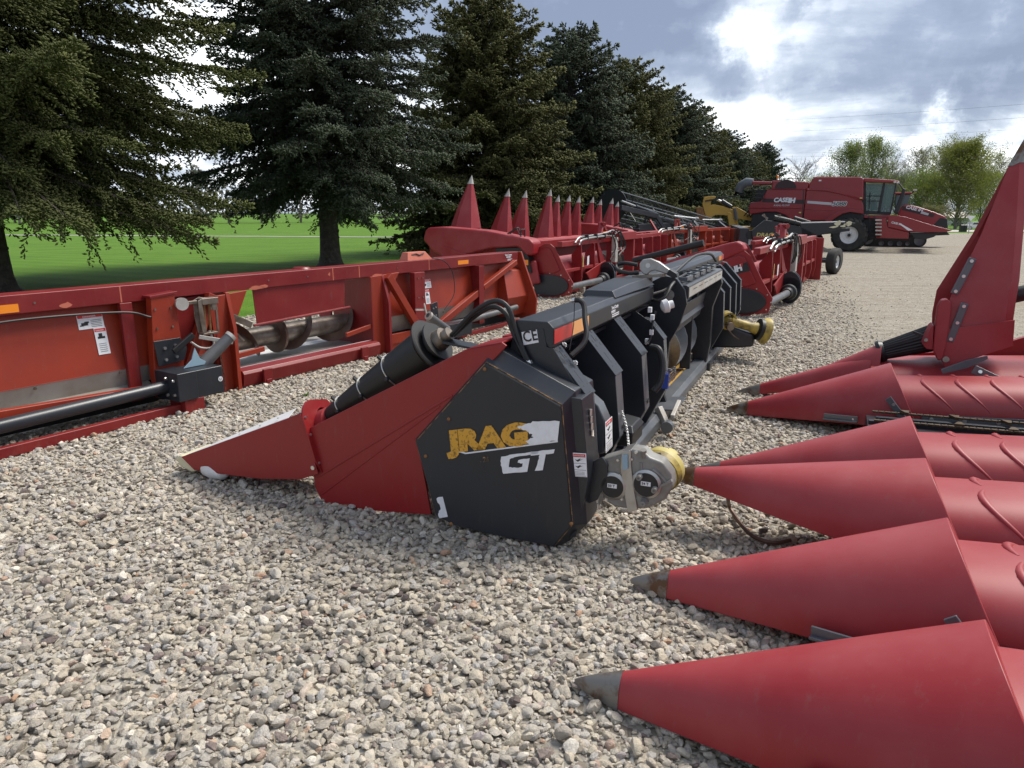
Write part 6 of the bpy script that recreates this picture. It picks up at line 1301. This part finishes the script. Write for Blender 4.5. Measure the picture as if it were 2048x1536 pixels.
def yellow_machine():
    F = Frame(11.2, 34.6, -12); R = F.root('backhoe', 'faded yellow backhoe with folded boom, dark bucket and two rear tyres near the spruces', 'backhoe')
    pr_(F, R, [(1408, 394), (1422, 392), (1432, 393), (1430, 398), (1423, 400), (1421, 410), (1430, 409), (1446, 412), (1462, 418), (1474, 424), (1468, 434), (1450, 430), (1430, 430), (1421, 436), (1413, 436), (1409, 425), (1405, 408)], .0, .22, 'yellow_paint', 'dipper_arm', .02)
    pr_(F, R, [(1454, 424), (1463, 426), (1470, 445), (1476, 469), (1463, 470), (1458, 448)], -.05, .12, 'yellow_paint', 'boom_post', .02); pr_(F, R, [(1466, 424), (1471, 424), (1480, 466), (1475, 468)], .25, .12, 'yellow_paint', 'boom_post', .02)
    pr_(F, R, [(1464, 415), (1474, 414), (1500, 429), (1526, 437), (1524, 446), (1500, 441), (1474, 437)], .05, .22, 'yellow_paint', 'main_boom', .02)
    pr_(F, R, [(1392, 415), (1405, 414), (1409, 428), (1413, 437), (1405, 446), (1396, 438)], -.2, .7, 'rust', 'bucket', .02)
    b = lambda u, v, c=.1: V3((F.b(u, v, c)[0], c, F.b(u, v, c)[2]))
    MB().cyl(b(1434, 399), b(1444, 403), .05, 10).build('cylinder_rod', 'zinc', R); MB().cyl(b(1443, 402), b(1462, 414), .11, 12).build('hydraulic_cylinder', 'black_paint', R)
    MB().cyl(b(1469, 417, -.1), b(1473, 440, -.1), .08, 10).build('hydraulic_cylinder', 'shaft_grey', R)
    MB().beam(b(1410, 402, -.05), b(1492, 388, -.05), .05, .06).build('grease_bar', 'ink', R)
    MB().box((-.2, .3, .55), (3.2, 1.5, 1.0)).box((.3, .4, 1.0), (1.6, 1.4, 1.3)).build('chassis', 'yellow_paint', R, .04)
    c1 = b(1466, 485, .1); c2 = b(1488, 484, .9)
    wheel(R, (c1.x, .1, .38), (.22, 1, 0), .38, .32, .19, 'cream'); wheel(R, (c2.x, .95, .38), (.22, 1, 0), .38, .32, .19, 'cream'); wheel(R, (3.1, .2, .38), (0, 1, 0), .38, .3, .19, 'cream'); wheel(R, (3.1, 1.5, .38), (0, 1, 0), .38, .3, .19, 'cream')
    h = MB(); rr = random.Random(5)
    for k in range(6): p = b(1488 + k * 6, 432 + k * 1.5, -.05); h.tube(bez([p, p + V3((.15, -.05, .18)), p + V3((.3, -.05, -.05))], 4), .025, 5)
    h.build('hose_loops', 'rubber', R)
yellow_machine()

def trailer():
    F = Frame(8.75, 19.8, 62); R = F.root('header_trailer', 'low header transport trailer with thick black tyres standing at the edge of the yard', 'trailer')
    wheel(R, (.0, -.10, .34), (.25, 1, 0), .34, .24, .17, 'white_trim'); wheel(R, (.75, -.08, .34), (.25, 1, 0), .34, .24, .17, 'white_trim'); wheel(R, (2.6, .55, .30), (.05, -1, 0), .30, .2, .18, 'white_trim')
    MB().box((-.05, .0, .30), (.05, 1.6, .40)).box((.70, .0, .30), (.80, 1.6, .40)).build('axle', 'black_paint', R, .01)
    MB().box((-1, .7, .42), (6, .82, .54)).build('main_beam', 'black_paint', R, .01)
    MB().beam((5.6, .7, .45), (7.2, .3, .15), .09, .09).build('drawbar', 'black_paint', R, .01)
trailer()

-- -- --

**EXERCISE**
Restate the whole listing above exactly, please, omitting every image.

**THE SOLUTION**
Write part 6 of the bpy script that recreates this picture. It picks up at line 1301. This part finishes the script. Write for Blender 4.5. Measure the picture as if it were 2048x1536 pixels.
def yellow_machine():
    F = Frame(11.2, 34.6, -12); R = F.root('backhoe', 'faded yellow backhoe with folded boom, dark bucket and two rear tyres near the spruces', 'backhoe')
    pr_(F, R, [(1408, 394), (1422, 392), (1432, 393), (1430, 398), (1423, 400), (1421, 410), (1430, 409), (1446, 412), (1462, 418), (1474, 424), (1468, 434), (1450, 430), (1430, 430), (1421, 436), (1413, 436), (1409, 425), (1405, 408)], .0, .22, 'yellow_paint', 'dipper_arm', .02)
    pr_(F, R, [(1454, 424), (1463, 426), (1470, 445), (1476, 469), (1463, 470), (1458, 448)], -.05, .12, 'yellow_paint', 'boom_post', .02); pr_(F, R, [(1466, 424), (1471, 424), (1480, 466), (1475, 468)], .25, .12, 'yellow_paint', 'boom_post', .02)
    pr_(F, R, [(1464, 415), (1474, 414), (1500, 429), (1526, 437), (1524, 446), (1500, 441), (1474, 437)], .05, .22, 'yellow_paint', 'main_boom', .02)
    pr_(F, R, [(1392, 415), (1405, 414), (1409, 428), (1413, 437), (1405, 446), (1396, 438)], -.2, .7, 'rust', 'bucket', .02)
    b = lambda u, v, c=.1: V3((F.b(u, v, c)[0], c, F.b(u, v, c)[2]))
    MB().cyl(b(1434, 399), b(1444, 403), .05, 10).build('cylinder_rod', 'zinc', R); MB().cyl(b(1443, 402), b(1462, 414), .11, 12).build('hydraulic_cylinder', 'black_paint', R)
    MB().cyl(b(1469, 417, -.1), b(1473, 440, -.1), .08, 10).build('hydraulic_cylinder', 'shaft_grey', R)
    MB().beam(b(1410, 402, -.05), b(1492, 388, -.05), .05, .06).build('grease_bar', 'ink', R)
    MB().box((-.2, .3, .55), (3.2, 1.5, 1.0)).box((.3, .4, 1.0), (1.6, 1.4, 1.3)).build('chassis', 'yellow_paint', R, .04)
    c1 = b(1466, 485, .1); c2 = b(1488, 484, .9)
    wheel(R, (c1.x, .1, .38), (.22, 1, 0), .38, .32, .19, 'cream'); wheel(R, (c2.x, .95, .38), (.22, 1, 0), .38, .32, .19, 'cream'); wheel(R, (3.1, .2, .38), (0, 1, 0), .38, .3, .19, 'cream'); wheel(R, (3.1, 1.5, .38), (0, 1, 0), .38, .3, .19, 'cream')
    h = MB(); rr = random.Random(5)
    for k in range(6): p = b(1488 + k * 6, 432 + k * 1.5, -.05); h.tube(bez([p, p + V3((.15, -.05, .18)), p + V3((.3, -.05, -.05))], 4), .025, 5)
    h.build('hose_loops', 'rubber', R)
yellow_machine()

def trailer():
    F = Frame(8.75, 19.8, 62); R = F.root('header_trailer', 'low header transport trailer with thick black tyres standing at the edge of the yard', 'trailer')
    wheel(R, (.0, -.10, .34), (.25, 1, 0), .34, .24, .17, 'white_trim'); wheel(R, (.75, -.08, .34), (.25, 1, 0), .34, .24, .17, 'white_trim'); wheel(R, (2.6, .55, .30), (.05, -1, 0), .30, .2, .18, 'white_trim')
    MB().box((-.05, .0, .30), (.05, 1.6, .40)).box((.70, .0, .30), (.80, 1.6, .40)).build('axle', 'black_paint', R, .01)
    MB().box((-1, .7, .42), (6, .82, .54)).build('main_beam', 'black_paint', R, .01)
    MB().beam((5.6, .7, .45), (7.2, .3, .15), .09, .09).build('drawbar', 'black_paint', R, .01)
trailer()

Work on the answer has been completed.